Efficient task generalization and humanlike face perception in models that learn to discriminate face geometry

Artificial deep neural networks (DNNs) can excel at face recognition from 2D photographs where both shape and appearance cues abound; however, DNNs have rarely been challenged to recognize faces strictly based on face geometry. Here, we show that DNNs, even those fine-tuned on face photographs, had almost no generalization performance to a new geometry-based face task, while in the opposite direction, networks fine-tuned only on geometrically defined, textureless faces readily generalized to textured faces.

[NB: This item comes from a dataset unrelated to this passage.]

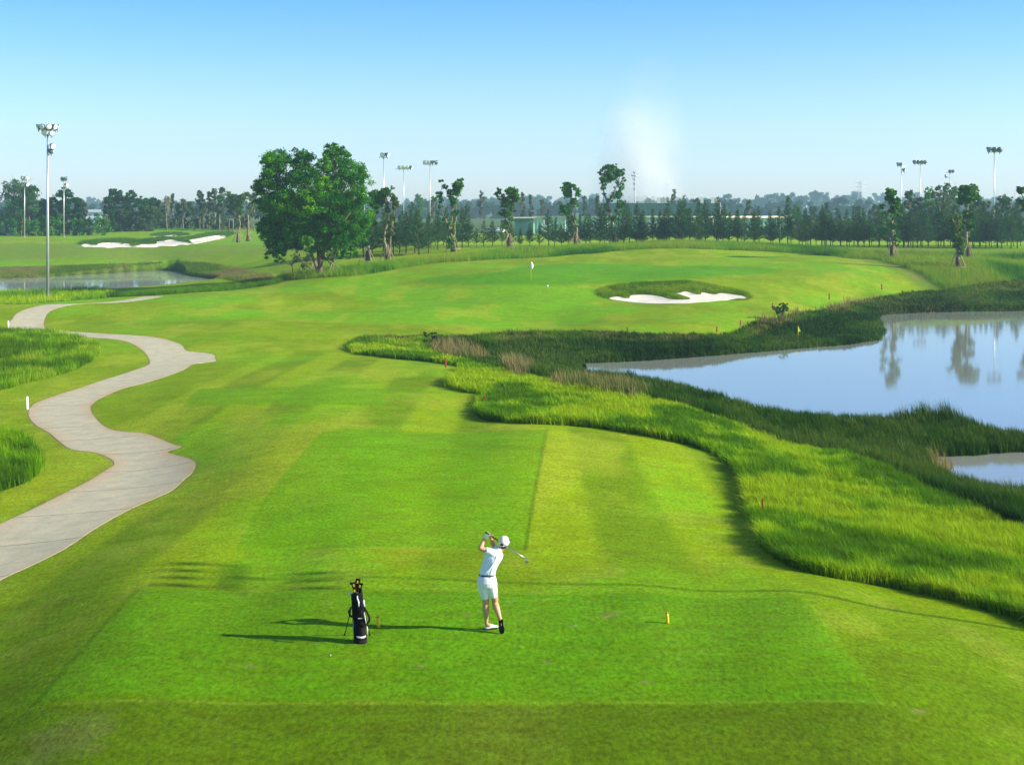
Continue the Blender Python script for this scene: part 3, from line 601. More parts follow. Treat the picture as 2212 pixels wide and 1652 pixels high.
# ------------------------------------------------------------------ trees
M_bark = simple_mat('bark', (.16, .115, .075), .9, noise=.35, nscale=5, bump=.6, spec=.1)
M_bark_pale = simple_mat('pale_bark', (.25, .2, .12), .9, noise=.4, nscale=4, bump=.5, spec=.1)
M_bark_dark = simple_mat('dark_bark', (.085, .06, .04), .9, noise=.35, nscale=5, bump=.6, spec=.1)
M_pole = simple_mat('bamboo_prop', (.34, .27, .17), .8, noise=.2, nscale=6, spec=.2)
M_leaf = leaf_mat('leaves', (1, 1, 1), .32, .5, (1.3, 1.4, .4))
M_needle = leaf_mat('needles', (1, 1, 1), .15, .6, (1.2, 1.3, .6))
def quads(P, size, g, aspect=.55, flat=0.0, droop=0.0):
    m = len(P); d = g.normal(0, 1, (m, 3)); d[:, 2] = d[:, 2] * (1 - flat) - droop; d /= np.linalg.norm(d, axis=1)[:, None]
    e = g.normal(0, 1, (m, 3)); e -= d * (e * d).sum(1)[:, None]; e /= np.linalg.norm(e, axis=1)[:, None] + 1e-9
    s = size * g.uniform(.65, 1.3, m); a = d * s[:, None] * .5; b = e * (s * aspect)[:, None] * .5
    V = np.stack([P - a, P + b - a * .1, P + a, P - b - a * .1], 1)
    return V.reshape(-1, 3)
def leafset(name, C, rad, n, size, cols, g, parent, loc=None, sub=9, mat=None, aspect=.55, droop=0.0, squash=.85, hollow=.55):
    """C (k,3) clump centres with radii rad (k,), n leaves in all, grouped in sub-clumps so the crown stays uneven"""
    C = np.asarray(C, float); rad = np.asarray(rad, float); wgt = rad ** 2; k = len(C)
    cnt = np.maximum((n * wgt / wgt.sum()).astype(int), 8); P = []; T = []
    cols = np.array(cols, float)
    for i in range(k):
        ns = max(3, int(sub * (rad[i] / rad.mean()) ** 1.4)); d = g.normal(0, 1, (ns, 3)); d /= np.linalg.norm(d, axis=1)[:, None]
        sc = C[i] + d * (rad[i] * g.uniform(hollow, 1, ns) ** .6)[:, None] * np.array((1, 1, squash))
        pick = g.integers(0, ns, cnt[i]); sr = rad[i] * g.uniform(.22, .42, ns)
        q = g.normal(0, 1, (cnt[i], 3)); q /= np.linalg.norm(q, axis=1)[:, None]; q *= np.where(g.uniform(0, 1, cnt[i]) < .3, g.uniform(1, 1.9, cnt[i]), 1)[:, None]
        P.append(sc[pick] + q * (sr[pick] * g.uniform(.2, 1, cnt[i]) ** .5)[:, None] * np.array((1, 1, .7)))
        tint = g.uniform(0, 1, ns)[pick] * .6 + g.uniform(0, 1) * .4; T.append(tint)
    P = np.vstack(P); T = np.concatenate(T); T = np.clip(T + g.normal(0, .1, len(T)), 0, 1) * (len(cols) - 1)
    i0 = np.minimum(T.astype(int), len(cols) - 2); fr = (T - i0)[:, None]; col = cols[i0] * (1 - fr) + cols[i0 + 1] * fr
    col = col * g.uniform(.8, 1.2, len(P))[:, None]
    V = quads(P, size, g, aspect, droop=droop); F = np.arange(len(V)).reshape(-1, 4)
    return fast_mesh(name, V, F, mat or M_leaf, parent, np.repeat(col, 4, 0), loc=loc)
def limb(mb, a, b, r0, r1, g, n=5, wob=.05, sides=6):
    a, b = Vector(a), Vector(b); L = (b - a).length; pts = []
    for i in range(n + 1):
        t = i / n; p = a.lerp(b, t); p.z += math.sin(t * math.pi) * L * -.06
        if 0 < i < n: p += Vector(g.normal(0, wob * L, 3))
        pts.append(p)
    mb.tube(pts, [r0 + (r1 - r0) * (i / n) for i in range(n + 1)], sides); return pts
LG = [(.008, .07, .008), (.02, .14, .007), (.06, .24, .004), (.17, .38, .004)]
LG2 = [(.02, .075, .02), (.04, .13, .02), (.07, .17, .03)]

# --- the big tree left of the green
def px(cr, p): return (cr[0] + p[0] / cr[2], cr[1] + p[1] / cr[2])
CR2 = (517.4, 287.4, 4.791); CR3 = (862.3, 316.2, 3.848); CR5 = (1724.5, 287.4, 4.4206); CR1 = (0, 229.9, 3.832)
def at(u, v, Y): return Vector(((u - U0) / FPX * Y, Y, CAM_H - (v - V0) / FPX * Y))
def main_tree():
    g = np.random.default_rng(21)
    bu, bv = px(CR2, (830, 1490)); b = spot(bu, bv); Y0 = b.y; S = Y0 / FPX / CR2[2]
    t = empty('broadleaf_tree', b, 'largest tree, dense round green crown on a forked trunk left of the green', 'tree')
    mb = MB(); L = lambda x, y, dy=0: at(*px(CR2, (x, y)), Y0 + dy) - b
    mb.tube([L(830, 1500) - Vector((0, 0, .4)), L(832, 1480), L(835, 1380), L(845, 1240), L(865, 1100, .3), L(900, 900, .5), L(960, 650, .5), L(1000, 350, .4)], [.44, .33, .29, .27, .23, .19, .14, .06], 10)
    mb.tube([L(815, 1480), L(800, 1400, -.2), L(760, 1290, -.5), L(700, 1150, -1), L(600, 980, -1.2), L(480, 800, -1.2), L(420, 560, -1)], [.22, .18, .16, .15, .13, .1, .05], 8)
    mb.tube([L(835, 1400), L(820, 1250, .6), L(790, 1050, 1.2), L(700, 800, 1.6), L(650, 500, 1.5)], [.26, .24, .2, .14, .06], 8)
    mb.tube([L(850, 1300), L(900, 1150, -1), L(1020, 1000, -2), L(1150, 820, -2.5)], [.22, .18, .13, .06], 7)
    B = [(370,290,120),(290,330,80),(240,470,110),(640,290,125),(430,470,150),(190,560,75),(985,225,105),(1065,240,85),(900,330,105),(1130,380,135),(1230,500,115),(960,560,170),(700,480,150),(1230,680,130),(1290,860,115),(1325,950,80),(1050,800,190),(780,760,210),(450,760,200),(300,700,115),(350,950,125),(550,980,170),(820,1000,180),(1080,1060,160),(1180,1000,140),(335,1130,105),(360,1240,75),(320,1010,105),(350,1290,55),(300,1080,80),(420,1180,80),(480,1130,90),(450,1200,55),(570,1150,70),(1060,1260,50),(1150,1290,40),(800,1170,80),(1100,1220,60),(640,1090,100),(930,1150,90),(1175,1180,60)]
    C, Rr = [], []
    for x, y, r in B:
        depth = 5.2 * math.sqrt(max(0, 1 - ((x - 760) / 640) ** 2)) * (1 - .35 * abs((y - 720) / 560)); k = max(2, int(depth * 1.0))
        for j in range(k):
            dy = -depth + 2 * depth * (j + .5) / k + g.normal(0, .4); sh = 1 - .28 * abs(dy) / 5.5
            C.append(L(760 + (x - 760) * (1 - .05 * abs(dy) / 5), y + g.normal(0, 20), 0) + Vector((g.normal(0, .25), dy, 0))); Rr.append(r * S * sh * 1.02)
    for c in C[::3]: limb(mb, L(860, 1060 - g.uniform(0, 400), .4), c, .09, .02, g, 4, .05, 5)
    mb.build('trunk', M_bark, t)
    leafset('crown', C, Rr, 120000, .30, LG, g, t, sub=15, droop=.5, aspect=.42)
main_tree()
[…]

To learn geometry in a more practical setting with colored and textured faces, we trained discrimination on face emotion in addition to face identity, which resulted in less texture bias and generalized well across face tasks. Learning in this way from just four individuals and their expressions generalized to unseen individuals, even exceeding standard models which are trained on classifying hundreds of face identities. Compared to standard models, emotion and identity trained models developed more humanlike errors in the identities or emotions that they confused. This novel method learns in a humanlike manner using only a few individuals but enriched with expressions that widely vary face geometry - similar to early human experience during child-parent interactions. Thus, this bioinspired work has broad implications for how moving toward humanlike learning of geometry in artificial vision can be both highly sample efficient and highly performing.